[Fantasia Digital 2020 Review] SUSPENSE

More than almost any other genre, horror seems to function just as well with a minimalist approach as with a huge budget, large cast, and elaborate set pieces. Good directors can do a lot with very little, employing the audience’s fear and imagination as collaborators in the creative process. The new horror short SUSPENSE is a prime example of this canny brand of filmmaking, using confident and creative camera angles, eerie sound design, and clever lighting choices to tell a terrifying and exhilarating story in less than seven minutes.

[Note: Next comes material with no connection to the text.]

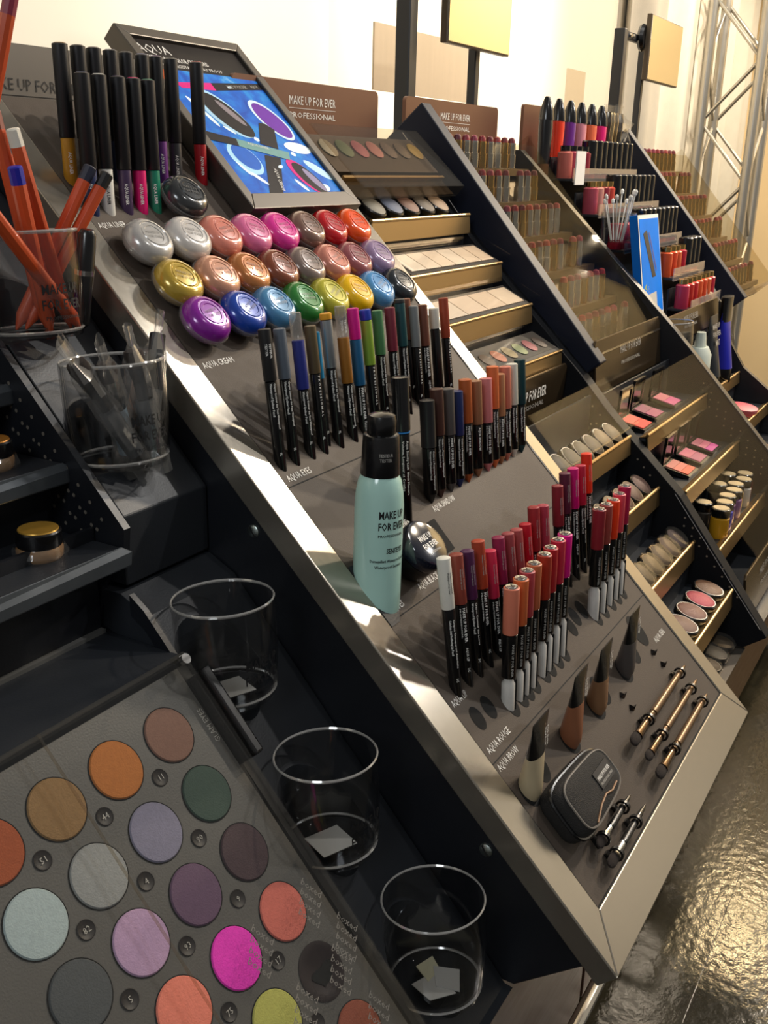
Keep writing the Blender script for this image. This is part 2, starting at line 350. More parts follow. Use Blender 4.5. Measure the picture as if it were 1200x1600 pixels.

Written and directed by brothers Ben and Jacob Burghart, SUSPENSE stars Jelani Talib as an unnamed paratrooper who crash-lands in a dense forest and gets his parachute tangled in some tree branches. Tight close-ups of Talib’s startled face and tilting camera angles that show you just how precarious his position is immediately disorienting the viewer, placing us fully in Talib’s headspace as he tries to find a way out of his predicament. Repeated close-ups of his dangling feet underscore his vulnerability, priming the viewer to ask themselves what’s lurking on the forest floor just below Talib’s boots. He calls out for his friend Dave (Robert Coppage III), who landed safely nearby, but Dave’s response is cut off when he gets attacked by an unseen creature.

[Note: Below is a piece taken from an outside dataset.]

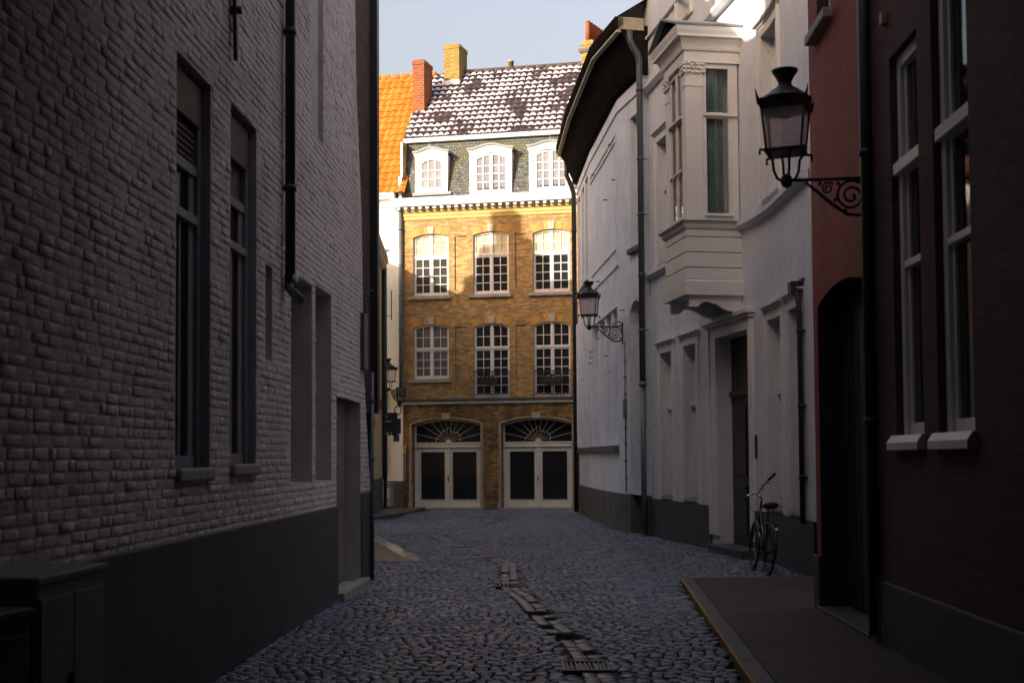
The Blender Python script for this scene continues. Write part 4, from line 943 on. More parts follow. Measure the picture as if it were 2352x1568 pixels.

Then the real terror begins: Talib hears something crawling up the trunk of the tree that he’s stuck in, something large and definitely not human that’s slowly clawing its way up toward his parachute. The camera pans up the trunk without ever showing the creature, opting instead to let Talib and the audience wonder what kind of monster is lurking on the other side. The timing is diabolical in its perfection, as the camera pauses for a few breathless moments just when the still-unseen creature reaches Talib’s eye level. Then the creature continues on and emits a hideous laugh that is part human, part hyena, and all nightmare. The sound design throughout the film is incredible. Every snapping twig sets the viewer on edge, and the creature sound effects create an aural uncanny valley of disconcertingly unnatural yet familiar noises.

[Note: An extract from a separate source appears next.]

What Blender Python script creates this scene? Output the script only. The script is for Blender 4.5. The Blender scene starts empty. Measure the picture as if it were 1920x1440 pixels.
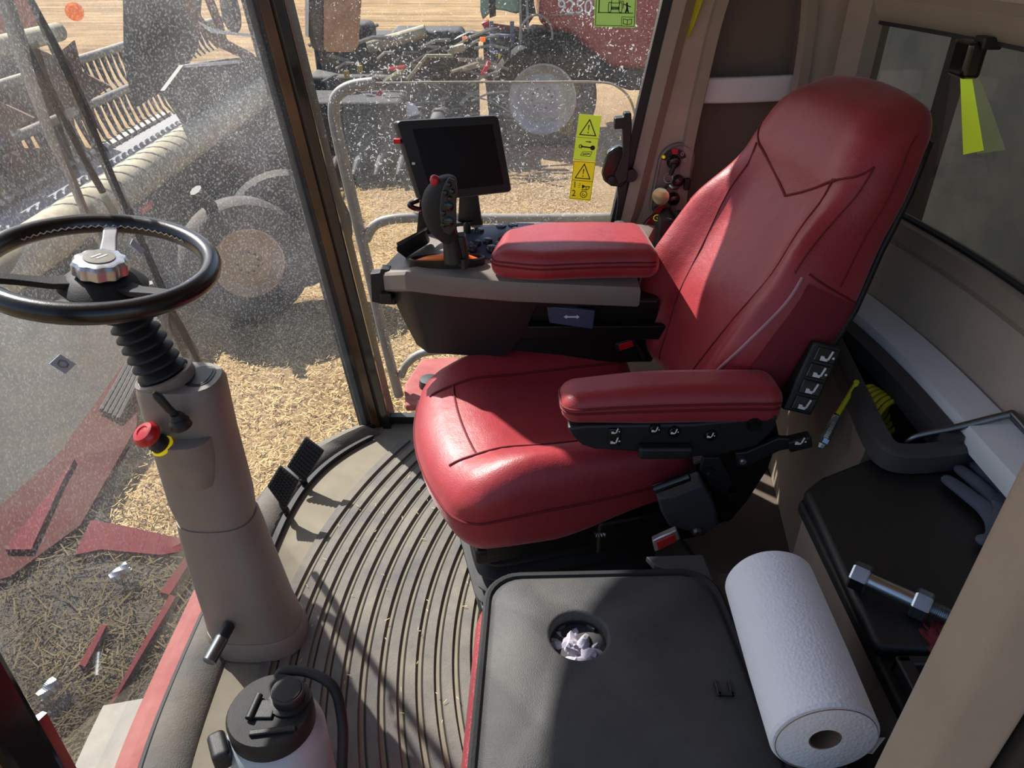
import bpy, bmesh, math, random
from mathutils import Vector, Matrix, noise
R = math.radians
random.seed(7)
SC = bpy.context.scene
COL = SC.collection

# ---------------------------------------------------------------- camera
FPX = 1387.0; PITCH = R(32); CH = 1.5
_co, _si = math.cos(PITCH), math.sin(PITCH)
cam_d = bpy.data.cameras.new('camera'); cam = bpy.data.objects.new('camera', cam_d); COL.objects.link(cam)
cam.location = (0, 0, CH); cam.rotation_euler = (R(90) - PITCH, 0, 0)
cam_d.sensor_width = 36; cam_d.lens = 36 * FPX / 1920; cam_d.clip_start = .02; cam_d.clip_end = 500
SC.camera = cam
# surveying helpers: where a sight line meets a level, a lateral or a fore-and-aft plane
def _ray(u, v):
    a = (u - 960) / FPX; b = (720 - v) / FPX
    return Vector((a, _co + _si * b, -_si + _co * b))
def on_z(u, v, z): d = _ray(u, v); return Vector((0, 0, CH)) + d * ((z - CH) / d.z)
def on_y(u, v, y): d = _ray(u, v); return Vector((0, 0, CH)) + d * (y / d.y)
def on_x(u, v, x): d = _ray(u, v); return Vector((0, 0, CH)) + d * (x / d.x)

# ---------------------------------------------------------------- materials
def lin(c):
    def f(v):
        v /= 255.
        return v / 12.92 if v <= .04045 else ((v + .055) / 1.055) ** 2.4
    return (f(c[0]), f(c[1]), f(c[2]), 1)
def nodes(name):
    m = bpy.data.materials.new(name); m.use_nodes = True
    nt = m.node_tree; nt.nodes.clear()
    out = nt.nodes.new('ShaderNodeOutputMaterial')
    return m, nt, out
def mat(name, rgb, rough=.5, metal=0, var=.12, vscale=12, bump=0, bscale=400, coat=0, spec=.5, dust=None, dustk=.0, dscale=9, emit=0):
    m, nt, out = nodes(name)
    N = nt.nodes.new; L = nt.links.new
    b = N('ShaderNodeBsdfPrincipled')
    tc = N('ShaderNodeTexCoord')
    ns = N('ShaderNodeTexNoise'); ns.inputs['Scale'].default_value = vscale; ns.inputs['Detail'].default_value = 5
    L(tc.outputs['Object'], ns.inputs['Vector'])
    rp = N('ShaderNodeValToRGB'); c = lin(rgb)
    rp.color_ramp.elements[0].position = .3; rp.color_ramp.elements[1].position = .7
    rp.color_ramp.elements[0].color = tuple(v * (1 - var) for v in c[:3]) + (1,)
    rp.color_ramp.elements[1].color = tuple(min(1, v * (1 + var)) for v in c[:3]) + (1,)
    L(ns.outputs['Fac'], rp.inputs['Fac'])
    col = rp.outputs['Color']
    if dust:
        n2 = N('ShaderNodeTexNoise'); n2.inputs['Scale'].default_value = dscale; n2.inputs['Detail'].default_value = 8; n2.inputs['Roughness'].default_value = .7
        L(tc.outputs['Object'], n2.inputs['Vector'])
        r2 = N('ShaderNodeValToRGB'); r2.color_ramp.elements[0].position = .35; r2.color_ramp.elements[1].position = .75
        r2.color_ramp.elements[1].color = (dustk, dustk, dustk, 1)
        L(n2.outputs['Fac'], r2.inputs['Fac'])
        mx = N('ShaderNodeMix'); mx.data_type = 'RGBA'; L(r2.outputs['Color'], mx.inputs[0]); L(col, mx.inputs[6]); mx.inputs[7].default_value = lin(dust)
        col = mx.outputs[2]
    L(col, b.inputs['Base Color'])
    b.inputs['Roughness'].default_value = rough; b.inputs['Metallic'].default_value = metal
    b.inputs['Coat Weight'].default_value = coat; b.inputs['Coat Roughness'].default_value = .15
    b.inputs['Specular IOR Level'].default_value = spec
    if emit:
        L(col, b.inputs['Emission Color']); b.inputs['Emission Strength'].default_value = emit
    if bump:
        nb = N('ShaderNodeTexNoise'); nb.inputs['Scale'].default_value = bscale; nb.inputs['Detail'].default_value = 3
        L(tc.outputs['Object'], nb.inputs['Vector'])
        bp = N('ShaderNodeBump'); bp.inputs['Strength'].default_value = bump; bp.inputs['Distance'].default_value = .002
        L(nb.outputs['Fac'], bp.inputs['Height']); L(bp.outputs['Normal'], b.inputs['Normal'])
    L(b.outputs[0], out.inputs[0])
    return m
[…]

The entire film is sharp and economical in its storytelling: the use of the limited location is brilliant, turning every leaf and shadow into a source of menace, and the lighting is fantastic, using the eerily flickering reds from Talib’s flares to cast an extra layer of fear over his already frightening situation. The acting is pitch-perfect, drawing in the audience immediately and never letting go. From the striking opening titles all the way through to the grindhouse-style closing theme music, SUSPENSE is magnificent. It’s a thrilling and ingenious short film that demonstrates the best of what horror can accomplish with simply a group of talented people and a patch of forest.

SUSPENSE had its International Premiere at Fantasia International Film Festival on August 28th and will have an encore showing on September 1, 2020.